Однако процитированные аргонавтические строки написаны много позже, чем тексты «Золота в лазури», уже после того, как закончился и аргонавтизм Белого, и русский символизм начала XX века вообще. Этот пронзительный лирический пассаж Белый вставляет в роман «Москва» как внутренний монолог отнюдь не самого симпатичного персонажа — профессора Задопятова, ученого бездарного, официозного и весьма далекого от веяний символизма. По сюжету Задопятов является давним кумиром и любовником жены профессора Коробкина. Аргонавтические трагические предчувствия и высокий символистский пафос овладевают стариком Задопятовым по причинам, вполне анекдотическим — из страха перед гневом собственной жены, заподозрившей измену: «Боялся ее лютой ревности он» (Москва. С. 145). Если к этому добавить еще то, что дама, являющаяся одновременно любовницей Задопятова и супругой Коробкина — Василиса Сергеевна Коробкина, — частично «списана» с матери Белого Александры Дмитриевны Бугаевой, то зрелище получается совсем неприглядным.
И тем не менее этих «компрометирующих» и снижающих обстоятельств недостаточно для того, чтобы расценивать аргонавтический монолог горе-любовника как откровенную и однозначную издевку Белого над собственным символистским прошлым.
Задопятов в романе ничтожен, смешон, даже отвратителен, но он не является злодеем. И Белый предоставляет своему герою возможность развития, изменения в лучшую сторону. По ходу действия тональность описания персонажа меняется и Задопятов начинает вызывать у читателя уже не отвращение и насмешку, а все больше — сострадание, жалость и даже уважение. Очеловечивает и облагораживает Задопятова несчастье, случившееся по его же вине с прежде нелюбимой, монструозной женой Анной Павловной: известие об измене мужа привело ее к параличу, потере речи, приковало к креслу, превратив из важной «профессорши» в уродливое, мычащее, истекающее слюной беспомощное тело:
<…> лежала на спинке ее голова <…> в тяжелой улыбке кривел ее рот; от губы отвисающей — слюни тянулися; блеск углубившихся глаз вырывался из бреда мясов и мутящихся звуков, которыми оповещала окрестности.
Грустно сказать: стало время ее — разваляньем; занятье — мычаньем (Москва. С. 262).
Задопятов становится преданной, заботливой, самоотверженной сиделкой своей супруги:
Не устраивая вахтпарадов своим убежденьям, над нею проделывал все, отстранивши сестру милосердия он; убежденно по саду катал; и — обласкивал мысленно:
— Женушка.
— Женка.
Была же не «женкой», а «женицей», вздутой, лиловой и потною: пала, как в битве (Москва. С. 264).

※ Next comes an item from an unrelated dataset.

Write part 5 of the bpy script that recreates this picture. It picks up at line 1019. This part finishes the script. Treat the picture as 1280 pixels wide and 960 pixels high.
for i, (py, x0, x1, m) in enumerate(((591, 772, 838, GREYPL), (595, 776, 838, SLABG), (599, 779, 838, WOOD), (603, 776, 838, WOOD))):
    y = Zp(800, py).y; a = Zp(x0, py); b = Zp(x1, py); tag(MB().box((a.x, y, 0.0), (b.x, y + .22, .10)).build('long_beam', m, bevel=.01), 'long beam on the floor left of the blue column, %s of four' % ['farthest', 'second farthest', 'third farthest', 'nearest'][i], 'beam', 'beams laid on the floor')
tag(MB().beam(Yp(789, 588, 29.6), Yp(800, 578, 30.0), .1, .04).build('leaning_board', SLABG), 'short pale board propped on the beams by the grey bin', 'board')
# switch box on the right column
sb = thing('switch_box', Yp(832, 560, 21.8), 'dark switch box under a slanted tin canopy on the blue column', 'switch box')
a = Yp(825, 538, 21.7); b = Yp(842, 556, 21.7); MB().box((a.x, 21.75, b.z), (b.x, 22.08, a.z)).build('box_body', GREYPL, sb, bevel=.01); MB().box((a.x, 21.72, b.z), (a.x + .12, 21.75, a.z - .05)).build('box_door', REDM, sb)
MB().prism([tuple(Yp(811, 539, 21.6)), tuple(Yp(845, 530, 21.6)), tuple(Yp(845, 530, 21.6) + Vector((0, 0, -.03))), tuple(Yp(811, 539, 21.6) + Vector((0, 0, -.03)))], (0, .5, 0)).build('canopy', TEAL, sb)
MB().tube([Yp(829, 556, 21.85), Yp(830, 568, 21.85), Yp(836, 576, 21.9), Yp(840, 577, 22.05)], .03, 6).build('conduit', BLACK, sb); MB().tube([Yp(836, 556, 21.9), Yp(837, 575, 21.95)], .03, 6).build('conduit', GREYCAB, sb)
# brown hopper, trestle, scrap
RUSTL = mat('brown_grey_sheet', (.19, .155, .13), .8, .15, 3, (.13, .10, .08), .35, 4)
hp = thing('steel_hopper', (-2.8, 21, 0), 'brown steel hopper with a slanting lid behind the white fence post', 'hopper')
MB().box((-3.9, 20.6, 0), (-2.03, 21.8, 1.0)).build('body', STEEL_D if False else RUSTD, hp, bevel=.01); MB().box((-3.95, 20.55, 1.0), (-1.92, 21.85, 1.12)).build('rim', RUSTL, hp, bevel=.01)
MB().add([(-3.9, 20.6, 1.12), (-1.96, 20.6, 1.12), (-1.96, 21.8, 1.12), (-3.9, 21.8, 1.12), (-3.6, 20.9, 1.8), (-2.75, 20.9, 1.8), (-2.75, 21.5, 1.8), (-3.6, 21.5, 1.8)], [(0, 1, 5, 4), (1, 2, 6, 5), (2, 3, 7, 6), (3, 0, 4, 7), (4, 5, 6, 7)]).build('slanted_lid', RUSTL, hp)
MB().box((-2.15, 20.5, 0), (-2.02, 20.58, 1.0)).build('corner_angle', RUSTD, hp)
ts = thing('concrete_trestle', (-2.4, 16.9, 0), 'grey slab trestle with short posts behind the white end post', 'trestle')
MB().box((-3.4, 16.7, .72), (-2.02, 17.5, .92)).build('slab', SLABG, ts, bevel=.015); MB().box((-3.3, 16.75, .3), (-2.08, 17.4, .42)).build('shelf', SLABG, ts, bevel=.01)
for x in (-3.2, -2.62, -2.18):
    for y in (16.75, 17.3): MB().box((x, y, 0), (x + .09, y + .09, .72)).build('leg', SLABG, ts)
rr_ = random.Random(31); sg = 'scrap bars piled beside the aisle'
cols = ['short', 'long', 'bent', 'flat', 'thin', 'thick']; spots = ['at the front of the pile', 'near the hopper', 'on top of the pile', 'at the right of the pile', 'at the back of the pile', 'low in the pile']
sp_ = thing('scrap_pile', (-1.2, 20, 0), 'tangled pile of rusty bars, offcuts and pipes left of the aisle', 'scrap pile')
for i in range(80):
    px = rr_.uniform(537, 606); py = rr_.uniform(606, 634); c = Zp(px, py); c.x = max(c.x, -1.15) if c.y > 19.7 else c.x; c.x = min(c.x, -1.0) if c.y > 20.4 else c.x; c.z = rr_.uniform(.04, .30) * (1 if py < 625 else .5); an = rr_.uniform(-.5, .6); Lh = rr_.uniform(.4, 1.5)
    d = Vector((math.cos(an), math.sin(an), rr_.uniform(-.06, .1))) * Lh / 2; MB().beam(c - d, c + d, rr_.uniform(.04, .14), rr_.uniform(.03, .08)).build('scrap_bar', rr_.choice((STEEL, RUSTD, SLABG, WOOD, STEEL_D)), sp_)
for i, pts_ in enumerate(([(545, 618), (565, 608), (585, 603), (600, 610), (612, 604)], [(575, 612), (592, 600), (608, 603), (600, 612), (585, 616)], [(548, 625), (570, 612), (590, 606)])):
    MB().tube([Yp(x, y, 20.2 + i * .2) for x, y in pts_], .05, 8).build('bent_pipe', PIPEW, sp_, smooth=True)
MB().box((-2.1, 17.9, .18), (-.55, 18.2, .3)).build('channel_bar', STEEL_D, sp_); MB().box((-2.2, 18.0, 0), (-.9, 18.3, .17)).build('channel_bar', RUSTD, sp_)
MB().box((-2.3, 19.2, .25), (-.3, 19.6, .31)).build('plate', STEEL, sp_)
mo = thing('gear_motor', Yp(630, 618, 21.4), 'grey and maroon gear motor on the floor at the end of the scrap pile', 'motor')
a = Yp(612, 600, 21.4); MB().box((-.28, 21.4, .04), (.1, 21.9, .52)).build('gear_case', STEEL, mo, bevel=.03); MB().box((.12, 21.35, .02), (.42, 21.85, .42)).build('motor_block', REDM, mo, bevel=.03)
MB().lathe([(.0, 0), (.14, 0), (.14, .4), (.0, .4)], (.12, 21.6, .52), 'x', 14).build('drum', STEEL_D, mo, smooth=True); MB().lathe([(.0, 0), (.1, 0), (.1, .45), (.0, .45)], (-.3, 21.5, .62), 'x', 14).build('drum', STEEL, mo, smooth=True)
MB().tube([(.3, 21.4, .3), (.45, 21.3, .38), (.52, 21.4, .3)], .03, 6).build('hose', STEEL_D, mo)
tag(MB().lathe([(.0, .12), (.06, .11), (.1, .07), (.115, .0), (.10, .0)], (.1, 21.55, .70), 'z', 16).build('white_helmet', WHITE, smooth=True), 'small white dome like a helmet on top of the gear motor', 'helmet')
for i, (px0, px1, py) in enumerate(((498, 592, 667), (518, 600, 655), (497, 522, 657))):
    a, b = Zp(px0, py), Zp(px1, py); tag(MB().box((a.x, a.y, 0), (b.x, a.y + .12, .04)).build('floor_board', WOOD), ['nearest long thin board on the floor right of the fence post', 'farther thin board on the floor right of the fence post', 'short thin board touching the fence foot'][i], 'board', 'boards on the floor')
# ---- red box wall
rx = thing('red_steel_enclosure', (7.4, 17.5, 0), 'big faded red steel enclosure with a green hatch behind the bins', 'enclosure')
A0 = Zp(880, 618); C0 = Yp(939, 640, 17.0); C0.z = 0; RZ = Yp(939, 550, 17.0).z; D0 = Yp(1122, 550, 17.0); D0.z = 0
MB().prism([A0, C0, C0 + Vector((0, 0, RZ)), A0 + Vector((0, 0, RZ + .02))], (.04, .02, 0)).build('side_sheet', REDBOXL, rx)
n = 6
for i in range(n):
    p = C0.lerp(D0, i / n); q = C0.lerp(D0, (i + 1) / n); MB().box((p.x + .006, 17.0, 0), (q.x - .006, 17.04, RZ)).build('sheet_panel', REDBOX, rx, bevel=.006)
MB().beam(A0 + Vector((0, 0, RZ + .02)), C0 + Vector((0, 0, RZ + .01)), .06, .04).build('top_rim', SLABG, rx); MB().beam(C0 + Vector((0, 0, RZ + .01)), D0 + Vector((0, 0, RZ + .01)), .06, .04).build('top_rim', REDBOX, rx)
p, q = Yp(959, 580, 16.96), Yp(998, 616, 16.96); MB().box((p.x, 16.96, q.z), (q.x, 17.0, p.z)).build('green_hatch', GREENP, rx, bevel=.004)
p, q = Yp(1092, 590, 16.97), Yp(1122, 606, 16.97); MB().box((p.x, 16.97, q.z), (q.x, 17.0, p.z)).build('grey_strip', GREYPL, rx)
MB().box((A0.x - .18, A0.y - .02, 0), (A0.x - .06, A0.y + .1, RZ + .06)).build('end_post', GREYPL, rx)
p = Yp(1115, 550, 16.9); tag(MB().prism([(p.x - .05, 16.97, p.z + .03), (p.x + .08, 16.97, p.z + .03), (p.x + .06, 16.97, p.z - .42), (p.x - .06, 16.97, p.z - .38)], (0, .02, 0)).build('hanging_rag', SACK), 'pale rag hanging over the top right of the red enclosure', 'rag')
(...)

То, что другим кажется «смрадным телом», для него — источник любви, жизни и счастья. Он видит теперь жену «духовным» взором:
Мычанью Никита Васильевич не верил: по редким подслухам он знал, что сознанье «ее» — изострилось и что — не корова она, а — весьма «Анна Павловна» (Москва. С. 264).
Новое, «духовное» видение ведет Задопятова к осознанию недостойности прежнего существования, к переосмыслению прежних ценностей — и к перерождению:
<…> куда это каменность делась? Он весь пробыстрел; и — казался мешком, из которого вытек «душок», но в котором воспрянул жизненыш <…>.
Над креслом себя изживал не Никитой Васильевичем, а «Китюшей», которого верно б она воспитала в «Никиту», а не в «3адопятова», выставленного во всех книжных лавках России (четыре распукленьких тома: плохая бумага; обложка — серявая); вздувшись томами, он взлопнул; полез из разлоплины «пупс», отрываяся от жиряков знаменитого пуза, откуда доселе урчал он и тщетно толкался; а вот почитатели — «пупса» не знали; и — знать не хотели; ходили к сплошным жирякам: к юбилейным речам; почитатели ждали статьи о Бальзаке от «нашего достопочтенного старца»; он — вместо статьи подтирал ее слюни, из лейки левкой поливал иль — возился с хорошеньким «Итиком».
«Итик» захаживать стал, — белокурый мальчонок: трех лет <…>.